Well let's pretend for a moment that all that was important was RDF
graphs and that that documents don't exist. An OWL application has some
number of graphs representing various ontologies and instances. In order
to do reasoning, it merges some selected subset of these graphs that are
relevant to the task. In this environment, imports can be interpreted as
saying if you merge in this one graph, then you should merge in this
other one as well.

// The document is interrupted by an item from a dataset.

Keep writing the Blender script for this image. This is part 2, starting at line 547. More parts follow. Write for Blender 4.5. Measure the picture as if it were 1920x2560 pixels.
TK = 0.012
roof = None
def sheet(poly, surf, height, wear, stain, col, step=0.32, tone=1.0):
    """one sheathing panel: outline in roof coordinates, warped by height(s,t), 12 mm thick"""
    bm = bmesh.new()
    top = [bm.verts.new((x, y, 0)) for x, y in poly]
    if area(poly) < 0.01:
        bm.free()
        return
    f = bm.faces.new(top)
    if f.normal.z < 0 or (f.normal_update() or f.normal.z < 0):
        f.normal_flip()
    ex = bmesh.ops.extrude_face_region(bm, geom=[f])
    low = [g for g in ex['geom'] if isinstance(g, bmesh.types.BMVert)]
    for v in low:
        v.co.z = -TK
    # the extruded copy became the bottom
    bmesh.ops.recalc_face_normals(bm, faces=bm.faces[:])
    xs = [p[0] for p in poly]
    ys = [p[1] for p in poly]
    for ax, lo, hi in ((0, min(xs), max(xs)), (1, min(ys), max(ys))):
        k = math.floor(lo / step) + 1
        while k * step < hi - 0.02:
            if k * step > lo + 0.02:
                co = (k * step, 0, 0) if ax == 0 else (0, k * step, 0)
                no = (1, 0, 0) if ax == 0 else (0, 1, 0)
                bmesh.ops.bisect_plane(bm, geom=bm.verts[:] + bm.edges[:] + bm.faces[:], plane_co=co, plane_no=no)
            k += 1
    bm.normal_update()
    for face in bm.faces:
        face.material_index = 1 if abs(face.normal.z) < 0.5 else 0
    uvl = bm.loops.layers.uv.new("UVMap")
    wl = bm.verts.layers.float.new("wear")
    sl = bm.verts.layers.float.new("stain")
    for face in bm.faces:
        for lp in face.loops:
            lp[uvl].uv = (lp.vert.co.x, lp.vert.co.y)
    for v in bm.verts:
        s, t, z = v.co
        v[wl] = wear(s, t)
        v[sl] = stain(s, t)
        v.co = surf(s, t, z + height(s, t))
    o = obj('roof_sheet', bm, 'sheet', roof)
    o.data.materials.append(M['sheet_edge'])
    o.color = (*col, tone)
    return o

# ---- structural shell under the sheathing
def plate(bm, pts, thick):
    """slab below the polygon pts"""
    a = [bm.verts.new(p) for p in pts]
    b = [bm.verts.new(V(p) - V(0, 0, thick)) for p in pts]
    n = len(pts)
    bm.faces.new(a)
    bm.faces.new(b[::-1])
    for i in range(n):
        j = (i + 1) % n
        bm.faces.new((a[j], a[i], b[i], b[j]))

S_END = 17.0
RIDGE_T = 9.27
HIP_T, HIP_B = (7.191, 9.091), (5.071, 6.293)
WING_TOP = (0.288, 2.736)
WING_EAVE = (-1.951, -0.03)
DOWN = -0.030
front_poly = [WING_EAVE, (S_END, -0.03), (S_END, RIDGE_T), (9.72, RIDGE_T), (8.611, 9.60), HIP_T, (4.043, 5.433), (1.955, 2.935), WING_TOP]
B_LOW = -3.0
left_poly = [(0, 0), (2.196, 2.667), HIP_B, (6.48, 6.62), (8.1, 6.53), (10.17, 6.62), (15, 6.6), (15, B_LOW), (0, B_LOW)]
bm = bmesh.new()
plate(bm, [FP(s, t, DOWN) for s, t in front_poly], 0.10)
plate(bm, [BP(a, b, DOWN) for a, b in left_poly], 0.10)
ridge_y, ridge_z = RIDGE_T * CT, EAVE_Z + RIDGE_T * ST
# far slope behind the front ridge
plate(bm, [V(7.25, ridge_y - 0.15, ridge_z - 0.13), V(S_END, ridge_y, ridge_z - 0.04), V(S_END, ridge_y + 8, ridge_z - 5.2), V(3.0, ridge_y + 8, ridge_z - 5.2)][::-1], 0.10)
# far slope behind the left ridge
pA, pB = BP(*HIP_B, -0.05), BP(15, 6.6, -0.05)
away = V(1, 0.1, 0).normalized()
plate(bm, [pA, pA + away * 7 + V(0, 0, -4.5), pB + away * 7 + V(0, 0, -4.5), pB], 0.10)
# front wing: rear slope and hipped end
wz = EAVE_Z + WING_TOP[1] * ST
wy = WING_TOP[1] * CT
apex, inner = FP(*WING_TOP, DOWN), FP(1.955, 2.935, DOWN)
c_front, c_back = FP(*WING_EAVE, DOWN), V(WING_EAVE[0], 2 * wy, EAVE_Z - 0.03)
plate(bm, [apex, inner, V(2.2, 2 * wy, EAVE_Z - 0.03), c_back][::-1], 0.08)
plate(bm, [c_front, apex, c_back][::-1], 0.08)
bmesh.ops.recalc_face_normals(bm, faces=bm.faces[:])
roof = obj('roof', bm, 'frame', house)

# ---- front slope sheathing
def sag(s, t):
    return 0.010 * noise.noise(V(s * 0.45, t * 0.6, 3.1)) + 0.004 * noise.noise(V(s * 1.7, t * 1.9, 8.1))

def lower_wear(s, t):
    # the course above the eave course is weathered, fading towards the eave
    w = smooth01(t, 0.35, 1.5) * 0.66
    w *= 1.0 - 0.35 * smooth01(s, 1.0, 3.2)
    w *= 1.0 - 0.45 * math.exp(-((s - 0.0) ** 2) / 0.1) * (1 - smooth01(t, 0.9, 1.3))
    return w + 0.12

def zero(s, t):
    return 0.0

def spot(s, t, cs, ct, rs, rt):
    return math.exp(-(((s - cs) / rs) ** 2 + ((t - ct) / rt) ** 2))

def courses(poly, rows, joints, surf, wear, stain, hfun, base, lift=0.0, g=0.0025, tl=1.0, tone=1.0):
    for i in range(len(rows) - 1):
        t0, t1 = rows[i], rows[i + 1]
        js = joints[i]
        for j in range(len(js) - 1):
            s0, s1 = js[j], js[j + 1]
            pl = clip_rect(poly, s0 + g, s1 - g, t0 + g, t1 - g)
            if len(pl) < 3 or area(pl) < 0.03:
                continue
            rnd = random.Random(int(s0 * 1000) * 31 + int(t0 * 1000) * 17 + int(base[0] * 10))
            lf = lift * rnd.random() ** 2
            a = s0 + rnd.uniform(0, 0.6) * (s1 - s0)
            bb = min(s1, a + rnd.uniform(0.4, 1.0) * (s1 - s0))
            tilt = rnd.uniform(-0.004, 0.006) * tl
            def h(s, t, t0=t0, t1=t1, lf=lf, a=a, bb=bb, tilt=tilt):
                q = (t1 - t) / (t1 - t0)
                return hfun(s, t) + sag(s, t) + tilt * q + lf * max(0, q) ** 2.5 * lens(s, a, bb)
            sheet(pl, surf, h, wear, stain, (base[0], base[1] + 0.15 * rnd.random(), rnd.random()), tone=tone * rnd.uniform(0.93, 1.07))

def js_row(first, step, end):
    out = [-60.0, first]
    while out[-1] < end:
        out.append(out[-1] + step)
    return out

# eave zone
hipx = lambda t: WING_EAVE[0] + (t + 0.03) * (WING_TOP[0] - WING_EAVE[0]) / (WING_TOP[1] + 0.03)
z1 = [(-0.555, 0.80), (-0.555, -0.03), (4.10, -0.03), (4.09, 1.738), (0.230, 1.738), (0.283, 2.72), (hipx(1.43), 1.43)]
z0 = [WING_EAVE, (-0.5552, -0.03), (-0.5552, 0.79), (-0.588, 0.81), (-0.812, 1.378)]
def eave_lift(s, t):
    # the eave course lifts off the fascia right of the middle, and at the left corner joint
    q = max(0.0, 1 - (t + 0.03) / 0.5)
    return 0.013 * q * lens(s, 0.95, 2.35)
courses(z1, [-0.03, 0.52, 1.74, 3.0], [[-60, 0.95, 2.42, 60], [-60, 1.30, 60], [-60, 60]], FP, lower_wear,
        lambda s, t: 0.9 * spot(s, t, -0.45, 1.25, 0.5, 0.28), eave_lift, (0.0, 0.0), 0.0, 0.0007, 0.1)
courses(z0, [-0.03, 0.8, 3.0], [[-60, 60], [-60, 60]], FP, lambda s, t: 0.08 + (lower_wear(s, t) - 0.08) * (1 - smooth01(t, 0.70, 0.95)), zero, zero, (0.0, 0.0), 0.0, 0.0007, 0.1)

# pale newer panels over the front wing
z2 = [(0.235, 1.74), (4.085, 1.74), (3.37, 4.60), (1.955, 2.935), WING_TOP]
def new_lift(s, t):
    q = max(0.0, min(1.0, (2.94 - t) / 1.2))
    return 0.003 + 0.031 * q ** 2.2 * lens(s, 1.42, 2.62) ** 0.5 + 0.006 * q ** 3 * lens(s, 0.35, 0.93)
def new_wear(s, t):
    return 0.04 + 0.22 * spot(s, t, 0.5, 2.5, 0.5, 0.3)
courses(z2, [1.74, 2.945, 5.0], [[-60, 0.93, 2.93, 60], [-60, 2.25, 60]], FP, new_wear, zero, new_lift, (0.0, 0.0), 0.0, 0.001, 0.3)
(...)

However, in such an environment you will still need
at a minimum to have a URI associated with each graph (so that you know
which graph to include when you see a particular imports statement).
This information will not be in your graph so you are already relying on
something that is somehow outside of RDF. The point is you cannot
completely represent the necessary information in RDF, and until RDF
allows you to make statements about graphs, you won't be able to.


> >>  >>
> >>  >>  I suspect we could discuss with RDF Core the idea of their being
> >>  >>  something in the <rdf:RDF> to help - perhaps an "RDF-Profile" or a
> >>  >>  pointer to an (optional) "RDF Header" graph - if it appears we need
> >>  >>  such mechanisms I'll be happy to bring that up in the SWCG - I'm not
> >>  >  > yet convinced we couldn't do this with RDF as is.
> >>  >
> >>  >Such an approach may alleviate many of my concerns with proposal #2. If
> >>  >the group is leaning strongly that way, we may wish to investigate this
> >>  >further.
> >>
> >>  We can discuss this at the f2f - I'm hoping Dave Beckett will join us
> >>  for at least the social events, and we (either you and I, or the WG)
> >>  might wish to discuss this with him.

Unfortunately, I can't be at the f2f in person. I will be calling in for
the imports discussion and the telecons though.


> >>  >
> >>  >No, I don't think I missed the argument. I just have a different idea of
> >>  >what it means to parse an OWL document. You think the only result is a
> >>  >set of RDF triples. I think the results is a data structure which
> >>  >consists mostly of RDF triples, but there might be a few extra
> >>  >components as well (such as imports information or your pointer back to
> >>  >the original document). If you are storing this in a database (or Parka
> >>  >for that matter), then you might have one or more tables for storing the
> >>  >RDF triples and then another "meta"-table for the imports information
> >>  >(this is basically what I did with SHOE in Parka). If you then want to
> >>  >exchange this information with another application then you should
> >>  >either use the OWL presentation syntax or define custom data structures
> >>  >and/or file formats that preserve all relevant aspects of the language,
> >>  >whatever they may be.
> >>
> >>  i.e. we should lose interoperability, defeating the whole purpose of
> >>  moving towards standards

Well sure, if you decide not to use the exchange syntax (whatever it may
be) then you risk losing interoperability. If you exchange triples in
Parka's syntax (or N3 for that matter) then you are not conforming to
the standards and have lost interoperability. My point was if you want
to exchange OWL information with other people then use OWL's syntax. If
you just want to pass it between your own applications, then use
whatever you like, but make sure you pass all relevant information, or
at least that you don't care about the stuff you don't pass.